Job: Include in the output exactly the lines from the opening of the data through the line containing "tag(obj('floor_mat', mb, 'mat', None, False), 'dark", and nothing more.
# START OF Dataset extract
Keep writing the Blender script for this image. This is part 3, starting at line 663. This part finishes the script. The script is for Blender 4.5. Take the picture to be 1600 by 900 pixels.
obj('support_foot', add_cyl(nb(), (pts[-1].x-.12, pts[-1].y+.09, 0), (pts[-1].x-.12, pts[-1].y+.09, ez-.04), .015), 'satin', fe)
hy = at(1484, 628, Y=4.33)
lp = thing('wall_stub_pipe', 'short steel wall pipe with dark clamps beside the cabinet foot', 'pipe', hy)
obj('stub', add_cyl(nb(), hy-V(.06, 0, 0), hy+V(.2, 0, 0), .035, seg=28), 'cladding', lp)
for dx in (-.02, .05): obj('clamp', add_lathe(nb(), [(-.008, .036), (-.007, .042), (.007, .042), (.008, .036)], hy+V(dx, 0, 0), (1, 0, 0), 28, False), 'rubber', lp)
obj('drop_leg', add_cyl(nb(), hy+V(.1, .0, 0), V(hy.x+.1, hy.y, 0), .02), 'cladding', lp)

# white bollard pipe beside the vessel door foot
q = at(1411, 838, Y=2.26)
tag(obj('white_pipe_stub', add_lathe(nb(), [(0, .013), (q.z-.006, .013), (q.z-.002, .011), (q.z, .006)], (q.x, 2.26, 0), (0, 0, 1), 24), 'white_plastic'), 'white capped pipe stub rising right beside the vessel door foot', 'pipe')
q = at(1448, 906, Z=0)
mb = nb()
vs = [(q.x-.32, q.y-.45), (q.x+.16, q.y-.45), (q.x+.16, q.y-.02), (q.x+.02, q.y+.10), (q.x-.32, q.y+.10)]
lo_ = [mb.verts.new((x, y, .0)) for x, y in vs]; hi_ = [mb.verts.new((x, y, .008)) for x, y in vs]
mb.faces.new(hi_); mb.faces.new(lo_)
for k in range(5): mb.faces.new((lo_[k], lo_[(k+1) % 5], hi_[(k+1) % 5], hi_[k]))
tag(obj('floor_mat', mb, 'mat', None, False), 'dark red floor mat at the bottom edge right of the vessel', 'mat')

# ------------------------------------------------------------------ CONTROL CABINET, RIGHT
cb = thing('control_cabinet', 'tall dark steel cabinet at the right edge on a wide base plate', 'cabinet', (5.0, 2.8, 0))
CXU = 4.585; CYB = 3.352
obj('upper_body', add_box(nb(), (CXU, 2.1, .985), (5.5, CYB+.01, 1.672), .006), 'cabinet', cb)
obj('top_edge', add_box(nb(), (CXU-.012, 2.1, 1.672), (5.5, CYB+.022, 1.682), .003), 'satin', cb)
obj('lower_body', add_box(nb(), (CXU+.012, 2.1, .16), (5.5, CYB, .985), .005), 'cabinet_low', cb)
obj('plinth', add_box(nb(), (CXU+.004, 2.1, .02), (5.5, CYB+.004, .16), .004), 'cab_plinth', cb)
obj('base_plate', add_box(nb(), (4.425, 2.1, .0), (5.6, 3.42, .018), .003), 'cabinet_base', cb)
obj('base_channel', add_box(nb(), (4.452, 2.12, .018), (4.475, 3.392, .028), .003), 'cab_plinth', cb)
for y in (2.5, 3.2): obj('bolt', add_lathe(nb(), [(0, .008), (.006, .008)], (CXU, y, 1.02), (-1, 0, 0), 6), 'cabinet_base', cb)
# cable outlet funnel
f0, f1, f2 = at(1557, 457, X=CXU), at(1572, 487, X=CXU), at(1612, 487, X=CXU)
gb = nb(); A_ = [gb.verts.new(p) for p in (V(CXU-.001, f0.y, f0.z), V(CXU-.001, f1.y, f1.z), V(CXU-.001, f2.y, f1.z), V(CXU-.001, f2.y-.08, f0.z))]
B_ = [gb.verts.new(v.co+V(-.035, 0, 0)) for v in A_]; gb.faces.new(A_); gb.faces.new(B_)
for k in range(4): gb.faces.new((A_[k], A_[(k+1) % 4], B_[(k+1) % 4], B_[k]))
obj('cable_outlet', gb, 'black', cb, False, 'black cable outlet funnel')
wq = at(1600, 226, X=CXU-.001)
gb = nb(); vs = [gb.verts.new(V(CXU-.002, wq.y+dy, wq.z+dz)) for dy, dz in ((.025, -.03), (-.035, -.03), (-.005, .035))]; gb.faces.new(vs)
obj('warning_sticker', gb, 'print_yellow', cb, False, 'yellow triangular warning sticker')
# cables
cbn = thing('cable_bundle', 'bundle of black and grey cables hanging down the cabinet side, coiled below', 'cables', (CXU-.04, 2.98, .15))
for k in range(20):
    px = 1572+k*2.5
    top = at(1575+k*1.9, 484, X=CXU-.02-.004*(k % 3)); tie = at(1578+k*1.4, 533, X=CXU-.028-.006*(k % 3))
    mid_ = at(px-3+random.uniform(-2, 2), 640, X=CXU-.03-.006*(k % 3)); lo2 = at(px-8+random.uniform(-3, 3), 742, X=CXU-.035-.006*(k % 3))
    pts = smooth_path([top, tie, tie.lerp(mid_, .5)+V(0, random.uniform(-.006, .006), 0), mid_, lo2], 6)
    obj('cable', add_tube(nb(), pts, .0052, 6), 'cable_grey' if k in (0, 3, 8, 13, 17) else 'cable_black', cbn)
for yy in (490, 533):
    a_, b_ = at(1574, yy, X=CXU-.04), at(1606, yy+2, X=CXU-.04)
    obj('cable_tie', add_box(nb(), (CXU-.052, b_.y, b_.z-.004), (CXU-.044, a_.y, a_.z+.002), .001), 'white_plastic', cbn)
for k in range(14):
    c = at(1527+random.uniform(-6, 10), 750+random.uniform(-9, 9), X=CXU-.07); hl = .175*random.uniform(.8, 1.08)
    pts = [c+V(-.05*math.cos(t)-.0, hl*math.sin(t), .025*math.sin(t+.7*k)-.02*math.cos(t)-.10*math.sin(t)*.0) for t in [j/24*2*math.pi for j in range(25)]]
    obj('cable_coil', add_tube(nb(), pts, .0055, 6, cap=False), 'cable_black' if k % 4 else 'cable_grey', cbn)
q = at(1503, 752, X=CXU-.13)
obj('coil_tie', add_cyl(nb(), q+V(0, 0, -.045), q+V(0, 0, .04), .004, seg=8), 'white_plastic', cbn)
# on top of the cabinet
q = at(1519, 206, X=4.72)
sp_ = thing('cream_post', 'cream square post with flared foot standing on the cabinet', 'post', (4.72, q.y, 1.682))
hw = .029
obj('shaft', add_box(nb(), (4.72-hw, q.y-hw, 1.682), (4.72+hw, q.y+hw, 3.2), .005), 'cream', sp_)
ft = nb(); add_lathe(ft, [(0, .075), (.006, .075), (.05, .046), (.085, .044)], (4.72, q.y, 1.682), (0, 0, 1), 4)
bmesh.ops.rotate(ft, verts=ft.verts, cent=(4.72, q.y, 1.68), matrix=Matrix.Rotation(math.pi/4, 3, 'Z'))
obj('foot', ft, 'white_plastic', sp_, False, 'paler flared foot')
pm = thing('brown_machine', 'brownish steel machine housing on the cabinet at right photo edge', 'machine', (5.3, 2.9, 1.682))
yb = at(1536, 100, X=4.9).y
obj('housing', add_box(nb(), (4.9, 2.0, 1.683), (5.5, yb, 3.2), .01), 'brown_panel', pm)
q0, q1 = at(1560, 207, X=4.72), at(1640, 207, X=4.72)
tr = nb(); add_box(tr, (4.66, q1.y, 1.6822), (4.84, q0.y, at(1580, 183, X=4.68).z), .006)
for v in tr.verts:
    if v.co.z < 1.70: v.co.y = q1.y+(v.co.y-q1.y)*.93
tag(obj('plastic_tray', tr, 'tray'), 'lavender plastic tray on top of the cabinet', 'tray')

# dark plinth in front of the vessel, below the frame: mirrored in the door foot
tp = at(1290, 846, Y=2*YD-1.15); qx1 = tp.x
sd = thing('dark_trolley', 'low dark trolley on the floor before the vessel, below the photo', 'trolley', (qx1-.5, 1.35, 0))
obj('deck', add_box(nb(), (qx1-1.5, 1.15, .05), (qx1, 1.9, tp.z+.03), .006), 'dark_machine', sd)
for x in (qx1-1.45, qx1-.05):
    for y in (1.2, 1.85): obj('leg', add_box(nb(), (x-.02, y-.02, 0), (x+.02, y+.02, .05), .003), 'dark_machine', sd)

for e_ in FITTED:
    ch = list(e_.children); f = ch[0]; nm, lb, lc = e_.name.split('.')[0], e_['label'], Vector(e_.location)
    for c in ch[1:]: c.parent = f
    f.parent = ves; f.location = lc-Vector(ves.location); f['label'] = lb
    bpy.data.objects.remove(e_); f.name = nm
# END OF Dataset extract
Task output:
Keep writing the Blender script for this image. This is part 3, starting at line 663. This part finishes the script. The script is for Blender 4.5. Take the picture to be 1600 by 900 pixels.
obj('support_foot', add_cyl(nb(), (pts[-1].x-.12, pts[-1].y+.09, 0), (pts[-1].x-.12, pts[-1].y+.09, ez-.04), .015), 'satin', fe)
hy = at(1484, 628, Y=4.33)
lp = thing('wall_stub_pipe', 'short steel wall pipe with dark clamps beside the cabinet foot', 'pipe', hy)
obj('stub', add_cyl(nb(), hy-V(.06, 0, 0), hy+V(.2, 0, 0), .035, seg=28), 'cladding', lp)
for dx in (-.02, .05): obj('clamp', add_lathe(nb(), [(-.008, .036), (-.007, .042), (.007, .042), (.008, .036)], hy+V(dx, 0, 0), (1, 0, 0), 28, False), 'rubber', lp)
obj('drop_leg', add_cyl(nb(), hy+V(.1, .0, 0), V(hy.x+.1, hy.y, 0), .02), 'cladding', lp)

# white bollard pipe beside the vessel door foot
q = at(1411, 838, Y=2.26)
tag(obj('white_pipe_stub', add_lathe(nb(), [(0, .013), (q.z-.006, .013), (q.z-.002, .011), (q.z, .006)], (q.x, 2.26, 0), (0, 0, 1), 24), 'white_plastic'), 'white capped pipe stub rising right beside the vessel door foot', 'pipe')
q = at(1448, 906, Z=0)
mb = nb()
vs = [(q.x-.32, q.y-.45), (q.x+.16, q.y-.45), (q.x+.16, q.y-.02), (q.x+.02, q.y+.10), (q.x-.32, q.y+.10)]
lo_ = [mb.verts.new((x, y, .0)) for x, y in vs]; hi_ = [mb.verts.new((x, y, .008)) for x, y in vs]
mb.faces.new(hi_); mb.faces.new(lo_)
for k in range(5): mb.faces.new((lo_[k], lo_[(k+1) % 5], hi_[(k+1) % 5], hi_[k]))
tag(obj('floor_mat', mb, 'mat', None, False), 'dark red floor mat at the bottom edge right of the vessel', 'mat')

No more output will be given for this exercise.